George Miller Wants to Take Mad Max for One Last Glorious Ride
A franchise lives. It dies. It lives again.

George Miller has directed and co-written every one of the Mad Max movies, from the original back in 1979 to the spin-off Furiosa: A Mad Max Saga in 2024. That’s rare for a franchise as long-running as this one — heck, even Sam Raimi is letting other people make Evil Dead movies now.
But Miller’s commitment to the Mad Max universe is a big part of what makes it work. Across several decades, Miller’s vision has given the franchise a distinctive visual identity, not to mention a deep (if not always consistent) back catalog of lore. It also allows the director to continually up the ante in terms of stunt work: Miller maintains a team of stunt professionals who work with him on multiple projects, some of them for decades. That trust and experience is how you get show-stopping moments like the tanker flips in Mad Max: Fury Road (2015).
And while they’ve never been financial juggernauts —even Fury Road, the most celebrated action film of the 2010s, lost money — the Mad Max movies are critical and awards favorites. (Fury Road was nominated for 10 Oscars, and won six.) But the losses keep on escalating: Furiosa reportedly lost around $120 million at the box office, up from Fury Road’s $20-$40 million deficit. So it’s not that surprising to read that Warner Bros., which distributed the first five Mad Max movies, has turned down Miller’s pitch for a sixth and final film.

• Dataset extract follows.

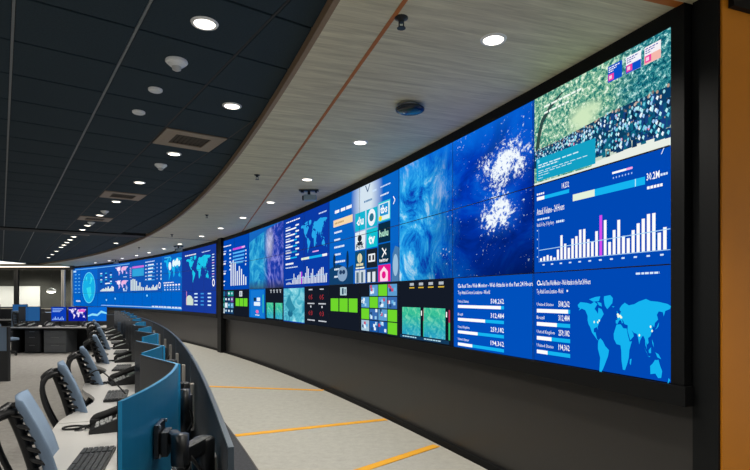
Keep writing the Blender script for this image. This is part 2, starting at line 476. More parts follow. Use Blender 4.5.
def earth_lights(nt, uv):
    u, v = uvs(nt, uv)
    base = ramp(nt, nz(nt, uv, 3.0, 6, .6, .8), [(.3, '001a6e'), (.5, '0038b4'), (.72, '0068e0')])
    # pale ocean and cloud on the left
    cl = nz(nt, uv, 3.0, 12, .74, 1.1, (1.5, .8, 1), (3, 1, 0), .6)
    left = mth(nt, 'MULTIPLY', mth(nt, 'SUBTRACT', .56, u), 3.0)
    lm = mth(nt, 'MULTIPLY', left, 1.0); 
    leftc = ramp(nt, cl, [(.40, '0b3fae'), (.48, '0f86dc'), (.56, '35b4f0'), (.67, 'd8f4ff')])
    col = mixc(nt, lm, base, leftc)
    # paler sky strip along the top
    col = mixc(nt, mth(nt, 'MULTIPLY', mth(nt, 'SUBTRACT', v, .80), 3.0), col, '0a6fe0')
    # city lights and cloud knots
    n1 = nz(nt, uv, 5.5, 13, .74, .7, (1.7, 1, 1), (0, 0, 0), .5)
    rid = mth(nt, 'MAXIMUM', mth(nt, 'SUBTRACT', 1.0, mth(nt, 'MULTIPLY', mth(nt, 'ABSOLUTE', mth(nt, 'SUBTRACT', n1, .5)), 16.0)), 0.0)
    brk = nz(nt, uv, 30, 6, .7, .3, (1.5, 1, 1), (4, 4, 0))
    lo = mth(nt, 'ADD', mth(nt, 'ADD', mth(nt, 'MULTIPLY', blob(nt, uv, .80, .70, .24, .24), 1.1), mth(nt, 'MULTIPLY', blob(nt, uv, .78, .40, .20, .20), 1.2)),
             mth(nt, 'MULTIPLY', mth(nt, 'SUBTRACT', nz(nt, uv, 4.2, 5, .6, 1.0, (1.3, 1, 1), (7, 2, 0), .7), .46), 2.6))
    core = mth(nt, 'ADD', mth(nt, 'MULTIPLY', blob(nt, uv, .84, .70, .22, .20), .55), mth(nt, 'MULTIPLY', blob(nt, uv, .80, .40, .16, .18), .60))
    sp = mth(nt, 'ADD', mth(nt, 'ADD', core, mth(nt, 'MULTIPLY', mth(nt, 'SUBTRACT', brk, .5), 1.5)), mth(nt, 'MULTIPLY', mth(nt, 'MULTIPLY', rid, lo), .34))
    sp = mth(nt, 'MULTIPLY', mth(nt, 'SUBTRACT', sp, mth(nt, 'SUBTRACT', .52, mth(nt, 'MULTIPLY', u, .18))), 7.0)
    sp = mth(nt, 'MAXIMUM', sp, 0.0)
    col = mixc(nt, mth(nt, 'MULTIPLY', mth(nt, 'SUBTRACT', .42, v), mth(nt, 'MULTIPLY', u, 2.4)), col, '001250')
    col = mixc(nt, mth(nt, 'MINIMUM', mth(nt, 'MULTIPLY', mth(nt, 'ADD', mth(nt, 'MULTIPLY', core, .5), mth(nt, 'MULTIPLY', sp, .3)), 1.0), .8), col, '2f8cf0')
    col = mixc(nt, mth(nt, 'MULTIPLY', sp, .75), col, 'f4fbff')
    fine = nz(nt, uv, 42, 6, .6, .2, (1.6, 1, 1), (2, 9, 0))
    pts = mth(nt, 'MULTIPLY', mth(nt, 'SUBTRACT', mth(nt, 'ADD', fine, mth(nt, 'MULTIPLY', nz(nt, uv, 6, 3, .5, 0, (1, 1, 1), (3, 3, 0)), .34)), .82), 12.0)
    pts = mth(nt, 'MULTIPLY', pts, mth(nt, 'GREATER_THAN', u, .34))
    return mixc(nt, pts, col, 'd8f0ff')
def earth_day(nt, uv):
    u, v = uvs(nt, uv)
    cl = nz(nt, uv, 3.5, 8, .7, 2.2, (1.2, .6, 1), (1, 4, 0), -.5)
    a = ramp(nt, cl, [(.3, '0b4fae'), (.5, '1c93cf'), (.64, '4fc0e4'), (.8, 'd6f2ff')])
    c = ramp(nt, cl, [(.3, '0a1f70'), (.5, '1f3fae'), (.64, '8f8fe0'), (.78, 'f2f0ff')])
    col = mixc(nt, mth(nt, 'MULTIPLY', mth(nt, 'SUBTRACT', u, .42), 6.0), a, c)
    col = mixc(nt, mth(nt, 'MULTIPLY', mth(nt, 'SUBTRACT', .16, v), 5.0), col, '33363f')
    return mixc(nt, mth(nt, 'MULTIPLY', blob(nt, uv, .62, .72, .14, .32), nz(nt, uv, 14, 6, .7, 1)), col, 'ffffff')
def trees(nt, uv):
    u, v = uvs(nt, uv)
    n = nz(nt, uv, 20, 12, .82, .4, (1.7, 1, 1))
    a = ramp(nt, n, [(.38, '064048'), (.46, '2a8c80'), (.52, '8cc49a'), (.575, 'f0fae8')])
    c = ramp(nt, n, [(.39, '032c3e'), (.47, '0e6478'), (.54, '3aa0a0'), (.60, 'dcfaf6')])
    col = mixc(nt, mth(nt, 'MULTIPLY', mth(nt, 'SUBTRACT', mth(nt, 'ADD', u, mth(nt, 'MULTIPLY', nz(nt, uv, 4), .8)), .95), 4.0), a, c)
    return mixc(nt, mth(nt, 'MULTIPLY', mth(nt, 'SUBTRACT', mth(nt, 'ADD', nz(nt, uv, 5, 3, .5, 0, (1, 1, 1), (5, 5, 0)), blob(nt, uv, .42, .55, .3, .3)), .95), 3.0), col, 'cfe8c0')
def ice(nt, uv):
    return ramp(nt, nz(nt, uv, 3.2, 7, .65, 1.0), [(.3, '1b7f9c'), (.47, '4fb4cc'), (.6, '8ad8e4'), (.75, 'd8f6fa')])
def green_map(nt, uv):
    u, v = uvs(nt, uv)
    n = nz(nt, uv, 5, 8, .7, 1.0)
    a = ramp(nt, n, [(.3, '12a08a'), (.5, '3cc49a'), (.7, '9ae6b8')])
    c = ramp(nt, n, [(.3, '0c78b8'), (.5, '2aa6c8'), (.7, '86dcd8')])
    return mixc(nt, mth(nt, 'MULTIPLY', v, 1.3), c, a)
def menu_glow(nt, uv):
    col = mixc(nt, mth(nt, 'MULTIPLY', nz(nt, uv, 4), .4), '0660c4', '0a74cc')
    col = mixc(nt, mth(nt, 'MULTIPLY', blob(nt, uv, .585, .80, .22, .85), 1.5), col, 'd4e4f0')
    return col
IM = {k: img_mat(k, f) for k, f in (('earth_at_night', earth_lights), ('earth_by_day', earth_day), ('tree_photograph', trees), ('icy_picture', ice), ('map_picture', green_map), ('menu_picture', menu_glow))}

BLUE, DBLUE, CYAN, DARK = '0048b4', '0a2a8c', '14b4f0', '1b2130'
def base_of(bank, c, r):
    if bank == 'R':
        if r == 2 and c in (0, 1, 3, 5, 6, 7, 8) or (r == 2 and c == 2): 
            return '0068c8' if c == 2 else ('141a26' if c != 4 else DARK)
        if c in (4, 5): return '0a3aa4'
        if c in (6, 7): return '0660c4'
        return BLUE
    if c >= 12: return '173a9a'
    if r == 2: return '0062c6'
    if c >= 10: return '0b64c4'
    if c >= 3: return '0f55b4'
    return '0a63c8'
def video_wall(bank, label):
    s0, pw, n = BANK[bank]
    mid = wp(bank, n / 2, 3, 0); mid.z = 0
    t = thing('video_wall', label, 'video wall')
    a0, a1 = math.degrees(T0 + s0 / R0), math.degrees(T0 + (s0 + n * pw) / R0)
    e = math.degrees(.10 / R0)
    b = MB()
    b.arc(R0 - .012, R0 + .05, a0 - e * .9, a1 + e * .9, ZT + .004, SOFF - .001, n=n * 2)
    b.arc(R0 - .03, R0 + .05, a0 - e * 1.1, a1 + e * .9, ZT - 3 * PH - .115, ZT - 3 * PH - .004, n=n * 2)
    b.arc(R0 - .012, R0 + .05, a0 - e * .9, a0 - e * .05, ZT - 3 * PH, ZT + .005, n=1)
    b.arc(R0 - .012, R0 + .05, a1 + e * .05, a1 + e * .9, ZT - 3 * PH, ZT + .005, n=1)
    b.build('casing', FRAMEM, t)
    for c in range(n):
        for r in range(3):
            g = Gfx(bank); q = .0016
            g.rect(c + q, c + 1 - q, r + q * 1.7, r + 1 - q * 1.7, base_of(bank, c, r), 0)
            g.rect(c, c + 1, r, r + 1, FRAMEM, -2)
            g.build('display_panel', t, None)
    g = Gfx(bank)
    for c in range(1, n): g.rect(c - .0032, c + .0032, 0, 3, FRAMEM, 8)
    for r in (1, 2): g.rect(0, n, r - .0055, r + .0055, FRAMEM, 8)
    g.build('bezel_grid', t)
    return t
VR = video_wall('R', 'long near video wall of dashboards right of the black upright')
VL = video_wall('L', 'far video wall of blue world dashboards left of the black upright')
W = 'ffffff'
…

That comes from entertainment journalist Matthew Belloni’s Puck (via Games Radar), which also reports that the more encouraging update is that a number of companies, including Universal, Amazon, and Sony, are interested in a new Mad Max adventure. Given the whole “losing money after years of turbulent and expensive shooting” thing, part of the problem may be how ambitious Miller’s plans are: He’s not just selling a sixth Mad Max movie, but also a TV series set in the universe.
This excess of ideas should also not come as a surprise: As Miller told Vulture in an interview last year, “I find myself with way too many stories — not only in my head, but in the form of screenplays or at least very detailed notes that are within reach of screenplays.” One of them is tentatively titled Mad Max: The Wasteland; it’s essentially a prequel to a prequel, exploring Max’s adventures in the lead-up to his capture at the beginning of Fury Road. There’s no word yet on what the TV series will be about, although Fury Road and Furiosa introduced new characters that could further expand the series’ world.
After both the sixth movie and the TV series are done, he’ll then "sell the whole property to the highest bidder," as Belloni puts it. Then, even when George Miller dies, Max Rockatansky can live again.